[START OF Data block]
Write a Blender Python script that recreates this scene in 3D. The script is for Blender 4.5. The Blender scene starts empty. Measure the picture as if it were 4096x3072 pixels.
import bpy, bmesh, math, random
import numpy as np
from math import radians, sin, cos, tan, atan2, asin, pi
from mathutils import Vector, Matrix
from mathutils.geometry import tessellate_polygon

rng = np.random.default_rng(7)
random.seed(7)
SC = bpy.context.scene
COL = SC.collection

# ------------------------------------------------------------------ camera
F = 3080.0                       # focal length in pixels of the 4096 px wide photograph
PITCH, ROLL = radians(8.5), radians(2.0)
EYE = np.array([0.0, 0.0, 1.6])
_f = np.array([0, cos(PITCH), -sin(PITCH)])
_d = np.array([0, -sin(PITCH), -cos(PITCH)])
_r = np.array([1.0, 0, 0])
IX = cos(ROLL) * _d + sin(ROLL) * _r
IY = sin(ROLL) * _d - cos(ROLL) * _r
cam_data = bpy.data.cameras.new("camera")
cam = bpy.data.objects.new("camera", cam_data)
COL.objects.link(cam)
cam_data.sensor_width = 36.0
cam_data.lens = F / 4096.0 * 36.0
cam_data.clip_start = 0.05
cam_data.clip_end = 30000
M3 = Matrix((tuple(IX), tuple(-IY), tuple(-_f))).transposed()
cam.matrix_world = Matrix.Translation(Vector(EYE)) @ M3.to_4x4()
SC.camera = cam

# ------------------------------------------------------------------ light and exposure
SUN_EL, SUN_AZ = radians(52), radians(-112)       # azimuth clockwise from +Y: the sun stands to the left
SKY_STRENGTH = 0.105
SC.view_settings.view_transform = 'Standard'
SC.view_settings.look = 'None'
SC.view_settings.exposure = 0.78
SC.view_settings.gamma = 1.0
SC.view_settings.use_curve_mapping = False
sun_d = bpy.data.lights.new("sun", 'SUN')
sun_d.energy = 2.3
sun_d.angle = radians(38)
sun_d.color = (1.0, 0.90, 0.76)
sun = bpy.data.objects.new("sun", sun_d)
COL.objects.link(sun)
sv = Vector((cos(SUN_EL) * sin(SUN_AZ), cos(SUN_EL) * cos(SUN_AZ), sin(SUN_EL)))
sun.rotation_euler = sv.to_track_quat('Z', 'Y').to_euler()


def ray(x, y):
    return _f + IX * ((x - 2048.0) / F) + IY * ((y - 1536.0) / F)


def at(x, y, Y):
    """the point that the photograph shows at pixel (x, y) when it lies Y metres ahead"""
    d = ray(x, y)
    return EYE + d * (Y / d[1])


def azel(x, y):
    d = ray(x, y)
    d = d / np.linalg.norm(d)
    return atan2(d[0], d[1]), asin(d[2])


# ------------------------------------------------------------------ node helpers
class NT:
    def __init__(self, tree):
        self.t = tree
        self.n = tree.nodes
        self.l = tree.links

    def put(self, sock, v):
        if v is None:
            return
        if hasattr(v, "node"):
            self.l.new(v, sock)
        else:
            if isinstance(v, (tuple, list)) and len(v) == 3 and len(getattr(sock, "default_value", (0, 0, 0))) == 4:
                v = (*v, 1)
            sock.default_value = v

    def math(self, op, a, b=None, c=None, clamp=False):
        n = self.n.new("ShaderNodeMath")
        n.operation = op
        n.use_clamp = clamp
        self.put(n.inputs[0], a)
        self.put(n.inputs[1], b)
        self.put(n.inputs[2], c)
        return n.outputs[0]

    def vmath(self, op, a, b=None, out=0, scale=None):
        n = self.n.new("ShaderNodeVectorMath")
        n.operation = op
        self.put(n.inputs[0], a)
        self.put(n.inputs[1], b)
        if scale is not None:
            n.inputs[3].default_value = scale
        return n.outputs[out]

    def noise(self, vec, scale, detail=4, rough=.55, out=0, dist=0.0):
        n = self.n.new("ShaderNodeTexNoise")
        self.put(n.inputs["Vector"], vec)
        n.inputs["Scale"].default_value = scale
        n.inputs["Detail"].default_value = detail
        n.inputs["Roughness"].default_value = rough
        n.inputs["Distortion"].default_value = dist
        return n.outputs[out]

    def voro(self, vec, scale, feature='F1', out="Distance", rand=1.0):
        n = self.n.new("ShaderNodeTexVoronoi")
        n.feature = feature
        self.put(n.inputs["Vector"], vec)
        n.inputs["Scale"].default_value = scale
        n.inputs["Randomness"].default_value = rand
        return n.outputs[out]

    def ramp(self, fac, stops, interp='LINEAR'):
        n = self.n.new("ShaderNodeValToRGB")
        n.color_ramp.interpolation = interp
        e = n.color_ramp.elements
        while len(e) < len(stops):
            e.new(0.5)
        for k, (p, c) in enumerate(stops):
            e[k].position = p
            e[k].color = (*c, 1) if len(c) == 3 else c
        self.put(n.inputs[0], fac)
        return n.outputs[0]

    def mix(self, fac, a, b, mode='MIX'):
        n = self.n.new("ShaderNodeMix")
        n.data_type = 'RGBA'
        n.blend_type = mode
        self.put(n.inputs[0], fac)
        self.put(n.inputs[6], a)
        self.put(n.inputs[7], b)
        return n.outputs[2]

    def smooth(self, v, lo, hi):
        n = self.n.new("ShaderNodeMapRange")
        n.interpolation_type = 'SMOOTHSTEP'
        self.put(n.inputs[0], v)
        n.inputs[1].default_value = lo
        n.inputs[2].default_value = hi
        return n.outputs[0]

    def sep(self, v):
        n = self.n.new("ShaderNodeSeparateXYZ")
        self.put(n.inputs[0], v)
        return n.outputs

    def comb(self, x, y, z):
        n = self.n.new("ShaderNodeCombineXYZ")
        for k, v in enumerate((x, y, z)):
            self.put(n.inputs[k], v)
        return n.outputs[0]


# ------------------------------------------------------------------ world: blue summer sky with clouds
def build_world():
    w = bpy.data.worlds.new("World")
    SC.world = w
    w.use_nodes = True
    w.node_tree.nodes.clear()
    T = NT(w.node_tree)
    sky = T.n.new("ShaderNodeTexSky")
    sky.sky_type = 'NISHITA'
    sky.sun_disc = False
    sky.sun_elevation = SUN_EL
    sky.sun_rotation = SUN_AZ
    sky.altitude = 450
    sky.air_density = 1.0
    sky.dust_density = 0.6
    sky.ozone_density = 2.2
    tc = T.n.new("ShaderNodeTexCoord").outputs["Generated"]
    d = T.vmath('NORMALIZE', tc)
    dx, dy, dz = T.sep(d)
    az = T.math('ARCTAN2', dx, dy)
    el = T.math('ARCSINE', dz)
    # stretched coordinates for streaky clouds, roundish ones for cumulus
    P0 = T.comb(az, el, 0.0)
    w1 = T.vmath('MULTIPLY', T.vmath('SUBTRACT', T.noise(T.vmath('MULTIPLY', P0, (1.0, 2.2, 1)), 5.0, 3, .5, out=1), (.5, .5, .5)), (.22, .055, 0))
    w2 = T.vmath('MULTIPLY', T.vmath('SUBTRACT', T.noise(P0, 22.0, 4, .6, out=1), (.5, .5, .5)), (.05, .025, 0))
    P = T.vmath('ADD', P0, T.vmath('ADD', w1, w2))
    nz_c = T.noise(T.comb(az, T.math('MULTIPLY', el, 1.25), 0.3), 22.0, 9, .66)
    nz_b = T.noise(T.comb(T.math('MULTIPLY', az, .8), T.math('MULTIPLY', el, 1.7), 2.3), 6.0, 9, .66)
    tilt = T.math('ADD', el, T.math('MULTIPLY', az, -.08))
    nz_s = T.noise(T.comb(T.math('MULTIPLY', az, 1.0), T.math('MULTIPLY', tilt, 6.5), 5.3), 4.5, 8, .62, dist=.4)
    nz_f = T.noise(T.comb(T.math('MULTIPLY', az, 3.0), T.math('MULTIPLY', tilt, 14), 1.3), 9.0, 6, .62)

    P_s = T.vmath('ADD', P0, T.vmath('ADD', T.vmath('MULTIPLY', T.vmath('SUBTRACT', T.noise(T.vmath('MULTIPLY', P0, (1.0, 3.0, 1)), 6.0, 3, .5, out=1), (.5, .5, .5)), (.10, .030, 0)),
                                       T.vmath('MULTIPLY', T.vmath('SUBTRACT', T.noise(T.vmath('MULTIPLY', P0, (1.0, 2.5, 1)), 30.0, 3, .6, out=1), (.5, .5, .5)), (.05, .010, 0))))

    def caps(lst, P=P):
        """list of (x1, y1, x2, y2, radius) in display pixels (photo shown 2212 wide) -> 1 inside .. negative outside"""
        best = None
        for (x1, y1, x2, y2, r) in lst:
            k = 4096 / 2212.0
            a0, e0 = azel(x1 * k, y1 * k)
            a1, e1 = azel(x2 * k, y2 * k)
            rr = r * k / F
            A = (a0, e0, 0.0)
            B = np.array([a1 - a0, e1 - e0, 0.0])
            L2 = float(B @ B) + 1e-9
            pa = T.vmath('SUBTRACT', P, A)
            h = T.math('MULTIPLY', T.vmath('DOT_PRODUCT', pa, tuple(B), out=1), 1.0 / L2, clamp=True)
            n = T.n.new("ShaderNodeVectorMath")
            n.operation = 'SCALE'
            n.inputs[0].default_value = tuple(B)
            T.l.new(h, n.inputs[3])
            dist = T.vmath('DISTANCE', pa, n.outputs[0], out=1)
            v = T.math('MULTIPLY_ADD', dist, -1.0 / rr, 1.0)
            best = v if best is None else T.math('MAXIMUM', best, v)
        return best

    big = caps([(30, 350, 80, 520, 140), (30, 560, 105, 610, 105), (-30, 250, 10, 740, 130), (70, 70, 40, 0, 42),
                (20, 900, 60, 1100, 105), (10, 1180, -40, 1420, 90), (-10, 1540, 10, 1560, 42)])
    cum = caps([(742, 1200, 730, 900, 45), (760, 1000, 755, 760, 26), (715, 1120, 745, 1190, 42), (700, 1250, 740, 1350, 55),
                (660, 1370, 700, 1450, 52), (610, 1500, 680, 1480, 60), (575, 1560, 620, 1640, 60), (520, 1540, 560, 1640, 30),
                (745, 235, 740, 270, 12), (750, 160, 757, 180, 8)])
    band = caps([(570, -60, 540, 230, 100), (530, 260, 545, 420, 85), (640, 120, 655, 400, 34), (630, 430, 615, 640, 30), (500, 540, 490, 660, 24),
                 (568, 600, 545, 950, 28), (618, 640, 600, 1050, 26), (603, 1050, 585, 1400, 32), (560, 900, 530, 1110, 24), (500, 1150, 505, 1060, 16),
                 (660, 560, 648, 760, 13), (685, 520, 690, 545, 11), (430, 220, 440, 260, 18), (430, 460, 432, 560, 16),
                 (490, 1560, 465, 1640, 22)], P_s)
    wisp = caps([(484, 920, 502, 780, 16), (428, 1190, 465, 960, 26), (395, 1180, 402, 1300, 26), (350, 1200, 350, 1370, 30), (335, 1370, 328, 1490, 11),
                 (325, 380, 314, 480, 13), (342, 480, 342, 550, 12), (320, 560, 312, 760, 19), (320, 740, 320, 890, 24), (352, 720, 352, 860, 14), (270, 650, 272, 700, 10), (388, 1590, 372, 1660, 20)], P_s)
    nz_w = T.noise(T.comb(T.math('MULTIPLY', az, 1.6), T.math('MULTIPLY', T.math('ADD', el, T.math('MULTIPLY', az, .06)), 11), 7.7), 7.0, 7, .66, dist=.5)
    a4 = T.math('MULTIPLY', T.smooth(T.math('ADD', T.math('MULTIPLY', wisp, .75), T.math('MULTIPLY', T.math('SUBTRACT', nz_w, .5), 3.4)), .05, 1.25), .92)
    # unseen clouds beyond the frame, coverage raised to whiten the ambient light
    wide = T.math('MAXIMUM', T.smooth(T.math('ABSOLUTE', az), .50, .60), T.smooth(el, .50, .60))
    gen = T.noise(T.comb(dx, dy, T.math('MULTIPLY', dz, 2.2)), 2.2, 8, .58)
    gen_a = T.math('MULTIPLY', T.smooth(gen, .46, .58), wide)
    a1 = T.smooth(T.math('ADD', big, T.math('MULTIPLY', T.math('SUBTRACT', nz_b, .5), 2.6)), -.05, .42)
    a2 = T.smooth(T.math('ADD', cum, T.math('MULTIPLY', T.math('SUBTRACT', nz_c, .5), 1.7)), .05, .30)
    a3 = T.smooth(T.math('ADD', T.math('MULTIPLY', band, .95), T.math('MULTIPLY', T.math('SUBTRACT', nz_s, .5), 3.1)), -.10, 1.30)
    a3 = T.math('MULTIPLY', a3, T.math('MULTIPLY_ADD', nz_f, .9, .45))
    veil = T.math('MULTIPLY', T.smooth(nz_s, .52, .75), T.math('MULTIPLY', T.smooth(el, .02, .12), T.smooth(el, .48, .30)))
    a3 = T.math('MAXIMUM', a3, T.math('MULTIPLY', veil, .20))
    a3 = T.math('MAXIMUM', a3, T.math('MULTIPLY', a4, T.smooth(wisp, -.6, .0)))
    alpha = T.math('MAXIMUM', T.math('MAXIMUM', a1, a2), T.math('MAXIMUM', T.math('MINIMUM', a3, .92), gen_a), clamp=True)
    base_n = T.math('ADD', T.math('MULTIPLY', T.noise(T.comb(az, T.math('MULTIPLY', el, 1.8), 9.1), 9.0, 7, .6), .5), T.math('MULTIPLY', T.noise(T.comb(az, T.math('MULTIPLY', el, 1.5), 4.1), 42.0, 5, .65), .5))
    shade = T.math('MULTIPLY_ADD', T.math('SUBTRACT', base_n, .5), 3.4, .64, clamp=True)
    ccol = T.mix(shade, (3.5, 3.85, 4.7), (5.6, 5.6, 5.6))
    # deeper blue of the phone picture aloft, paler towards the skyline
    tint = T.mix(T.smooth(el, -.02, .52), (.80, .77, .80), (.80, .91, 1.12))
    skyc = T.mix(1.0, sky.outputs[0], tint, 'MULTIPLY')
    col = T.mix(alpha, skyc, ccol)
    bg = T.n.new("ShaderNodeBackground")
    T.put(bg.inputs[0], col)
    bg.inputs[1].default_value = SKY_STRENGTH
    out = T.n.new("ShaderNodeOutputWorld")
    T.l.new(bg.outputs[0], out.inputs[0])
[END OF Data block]
* _The task_
What are the exact lines from the beginning of the material through the line containing "COL = SC.collection"? Write out those lines alone.

* _Solution to this exercise_
Write a Blender Python script that recreates this scene in 3D. The script is for Blender 4.5. The Blender scene starts empty. Measure the picture as if it were 4096x3072 pixels.
import bpy, bmesh, math, random
import numpy as np
from math import radians, sin, cos, tan, atan2, asin, pi
from mathutils import Vector, Matrix
from mathutils.geometry import tessellate_polygon

rng = np.random.default_rng(7)
random.seed(7)
SC = bpy.context.scene
COL = SC.collection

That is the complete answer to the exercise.